_WRITTEN PROBLEM_
Return each line of the data below exactly, omitting any pictures.
****
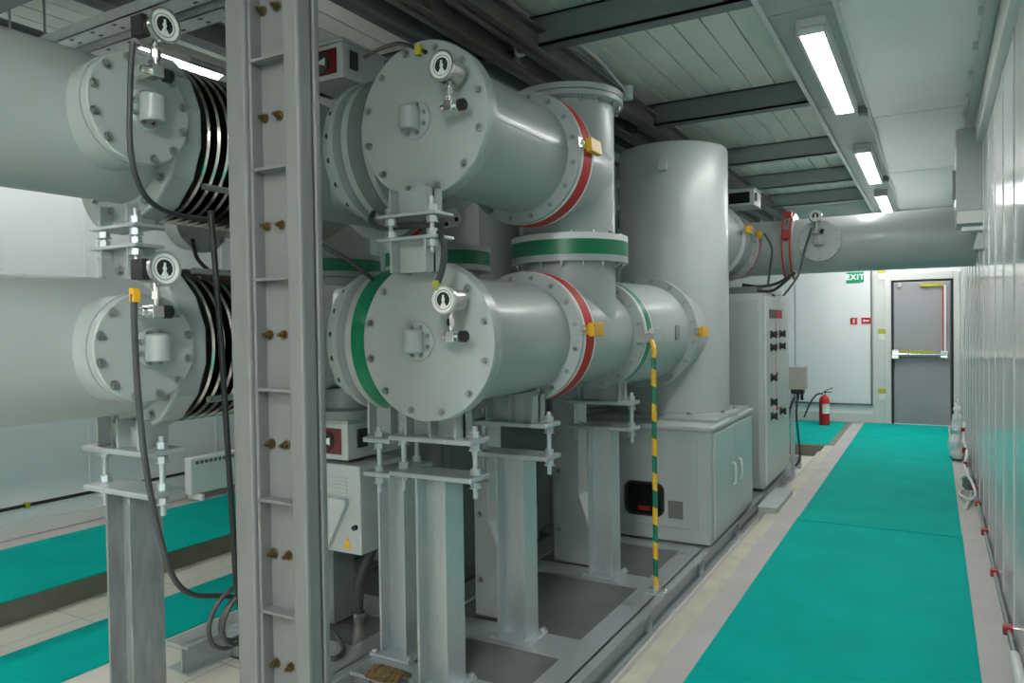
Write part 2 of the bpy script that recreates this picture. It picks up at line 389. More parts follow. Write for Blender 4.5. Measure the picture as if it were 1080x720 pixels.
# ================================================================== GAS TUBE PIECES
XA, ZL, ZU = -1.74, 1.427, 2.295
def gauge(parent, F, side=1, label=None, cable=None):
    """Gas density gauge with dial facing F.n, hung on a stem over a valve cross."""
    g = MB(); ax = F.n
    g.lathe(F(0, 0, 0), -ax, [(.048, 0), (.048, .018), (.043, .022), (.043, .095), (.038, .10)], 32)
    gp = part('pressure_gauge', g, 'steel', parent)
    part('bezel', MB().ringo(F(0, 0, -.006), ax, .048, .056, 0, .014, 32), 'bezel', gp)
    d = MB(); d.lathe(F(0, 0, .001), ax, [(.048, 0), (.048, .002)], 32)
    d.m = 1
    for i in range(11):
        a0 = -1.0 + i * .47
        d.lathe(F(0, 0, .004), ax, [(.008, 0), (.028, 0)], 6, a0, a0 + .46)
    d.m = 2; d.obox(F, -.004, .004, -.022, .018, .0035, .0055)
    d.m = 1; d.ringo(F(0, 0, .002), ax, .035, .037, 0, .0012, 30)
    part('dial', d, ['dialw', 'black', 'white'], gp)
    v = MB(); v.cyl(F(0, -.045, -.045), F(0, -.115, -.045), .011, 14); v.hexa(F(0, -.07, -.045), F(0, -.095, -.045), .017); part('stem', v, 'bezel', gp)
    v = MB(); v.obox(F, -.02, .02, -.155, -.115, -.085, -.03); v.cyl(F(-.045, -.135, -.055), F(.03, -.135, -.055), .013, 14); v.cyl(F(0, -.135, -.085), F(0, -.135, -.15), .014, 14)
    part('valve_block', v, 'bezel', gp, .003)
    part('valve_knob', MB().lathe(F(.03 * side, -.135, -.055), F.a * side, [(.012, 0), (.022, .006), (.022, .028), (.016, .034)], 14), 'black', gp)
    k = MB(); k.obox(F, -.055, -.02, -.035, .03, -.09, -.03); part('connector', k, 'black', gp, .004)
    return gp
def relief(parent, F, R=.075):
    """Round valve pad with eight bolts and a downward-facing capped elbow."""
    p = MB(); p.lathe(F(0, 0, 0), F.n, [(R, 0), (R, .012), (R * .9, .016), (.0, .016)], 32)
    pd = part('valve_pad', p, 'gis', parent)
    bolt_ring(pd, F(0, 0, .016), F.n, R * .78, 8, .39, r=.007, h=.008)
    e = MB(); e.lathe(F(0, .045, .038), F(0, -1, 0) - F(0, 0, 0), [(.0, -.004), (.034, 0), (.040, .006), (.040, .085), (.034, .09), (.034, .06), (0, .06)], 28)
    e.cyl(F(0, .01, .005), F(0, .01, .035), .026, 20)
    part('relief_cap', e, 'gis', parent)
def cover(parent, F, R, nb, th=.035, rb=.011, off=0):
    c = MB(); c.lathe(F(0, 0, -th), F.n, [(R, 0), (R, th - .004), (R - .004, th), (0, th)], 72)
    cv = part('end_cover', c, 'gis', parent)
    for i in range(nb):
        a = off + 2 * PI * i / nb
        bolt(cv, F(math.cos(a) * R * .9, math.sin(a) * R * .9, 0), F.n, r=rb, h=rb)
    return cv
def band(parent, o, axis, R, t0, t1, m, edge=.009):
    """Painted phase band round a flange rim: colour between two white lines."""
    w_ = MB(); w_.ringo(o, axis, R - .01, R + .0015, t0 - edge, t1 + edge, 72)
    wb = part('white_band', w_, 'white', parent, label='white line round the flange')
    part('colour_band', MB().ringo(o, axis, R - .01, R + .003, t0, t1, 72), m, wb, label=m + ' band round the flange')
def earth_tag(parent, F, m='yellow'):
    """Bent bridging strap over a flange joint with two terminal bolts."""
    s_ = MB(); s_.obox(F, -.13, -.05, -.022, .022, 0, .006)
    st = part('earth_strap', s_, 'steel', parent)
    part('strap_cover', MB().obox(F, -.05, .075, -.033, .033, .004, .034), m, st, .004, label='bright yellow strap cover' if m == 'yellow' else None)
    bolt(st, F(-.095, .0, .006), F.n, r=.008, h=.008)
front = lambda p: p.x > XA - .15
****
_RESULT FOR THIS TASK_
Write part 2 of the bpy script that recreates this picture. It picks up at line 389. More parts follow. Write for Blender 4.5. Measure the picture as if it were 1080x720 pixels.
# ================================================================== GAS TUBE PIECES
XA, ZL, ZU = -1.74, 1.427, 2.295
def gauge(parent, F, side=1, label=None, cable=None):
    """Gas density gauge with dial facing F.n, hung on a stem over a valve cross."""
    g = MB(); ax = F.n
    g.lathe(F(0, 0, 0), -ax, [(.048, 0), (.048, .018), (.043, .022), (.043, .095), (.038, .10)], 32)
    gp = part('pressure_gauge', g, 'steel', parent)
    part('bezel', MB().ringo(F(0, 0, -.006), ax, .048, .056, 0, .014, 32), 'bezel', gp)
    d = MB(); d.lathe(F(0, 0, .001), ax, [(.048, 0), (.048, .002)], 32)
    d.m = 1
    for i in range(11):
        a0 = -1.0 + i * .47
        d.lathe(F(0, 0, .004), ax, [(.008, 0), (.028, 0)], 6, a0, a0 + .46)
    d.m = 2; d.obox(F, -.004, .004, -.022, .018, .0035, .0055)
    d.m = 1; d.ringo(F(0, 0, .002), ax, .035, .037, 0, .0012, 30)
    part('dial', d, ['dialw', 'black', 'white'], gp)
    v = MB(); v.cyl(F(0, -.045, -.045), F(0, -.115, -.045), .011, 14); v.hexa(F(0, -.07, -.045), F(0, -.095, -.045), .017); part('stem', v, 'bezel', gp)
    v = MB(); v.obox(F, -.02, .02, -.155, -.115, -.085, -.03); v.cyl(F(-.045, -.135, -.055), F(.03, -.135, -.055), .013, 14); v.cyl(F(0, -.135, -.085), F(0, -.135, -.15), .014, 14)
    part('valve_block', v, 'bezel', gp, .003)
    part('valve_knob', MB().lathe(F(.03 * side, -.135, -.055), F.a * side, [(.012, 0), (.022, .006), (.022, .028), (.016, .034)], 14), 'black', gp)
    k = MB(); k.obox(F, -.055, -.02, -.035, .03, -.09, -.03); part('connector', k, 'black', gp, .004)
    return gp
def relief(parent, F, R=.075):
    """Round valve pad with eight bolts and a downward-facing capped elbow."""
    p = MB(); p.lathe(F(0, 0, 0), F.n, [(R, 0), (R, .012), (R * .9, .016), (.0, .016)], 32)
    pd = part('valve_pad', p, 'gis', parent)
    bolt_ring(pd, F(0, 0, .016), F.n, R * .78, 8, .39, r=.007, h=.008)
    e = MB(); e.lathe(F(0, .045, .038), F(0, -1, 0) - F(0, 0, 0), [(.0, -.004), (.034, 0), (.040, .006), (.040, .085), (.034, .09), (.034, .06), (0, .06)], 28)
    e.cyl(F(0, .01, .005), F(0, .01, .035), .026, 20)
    part('relief_cap', e, 'gis', parent)
def cover(parent, F, R, nb, th=.035, rb=.011, off=0):
    c = MB(); c.lathe(F(0, 0, -th), F.n, [(R, 0), (R, th - .004), (R - .004, th), (0, th)], 72)
    cv = part('end_cover', c, 'gis', parent)
    for i in range(nb):
        a = off + 2 * PI * i / nb
        bolt(cv, F(math.cos(a) * R * .9, math.sin(a) * R * .9, 0), F.n, r=rb, h=rb)
    return cv
def band(parent, o, axis, R, t0, t1, m, edge=.009):
    """Painted phase band round a flange rim: colour between two white lines."""
    w_ = MB(); w_.ringo(o, axis, R - .01, R + .0015, t0 - edge, t1 + edge, 72)
    wb = part('white_band', w_, 'white', parent, label='white line round the flange')
    part('colour_band', MB().ringo(o, axis, R - .01, R + .003, t0, t1, 72), m, wb, label=m + ' band round the flange')
def earth_tag(parent, F, m='yellow'):
    """Bent bridging strap over a flange joint with two terminal bolts."""
    s_ = MB(); s_.obox(F, -.13, -.05, -.022, .022, 0, .006)
    st = part('earth_strap', s_, 'steel', parent)
    part('strap_cover', MB().obox(F, -.05, .075, -.033, .033, .004, .034), m, st, .004, label='bright yellow strap cover' if m == 'yellow' else None)
    bolt(st, F(-.095, .0, .006), F.n, r=.008, h=.008)
front = lambda p: p.x > XA - .15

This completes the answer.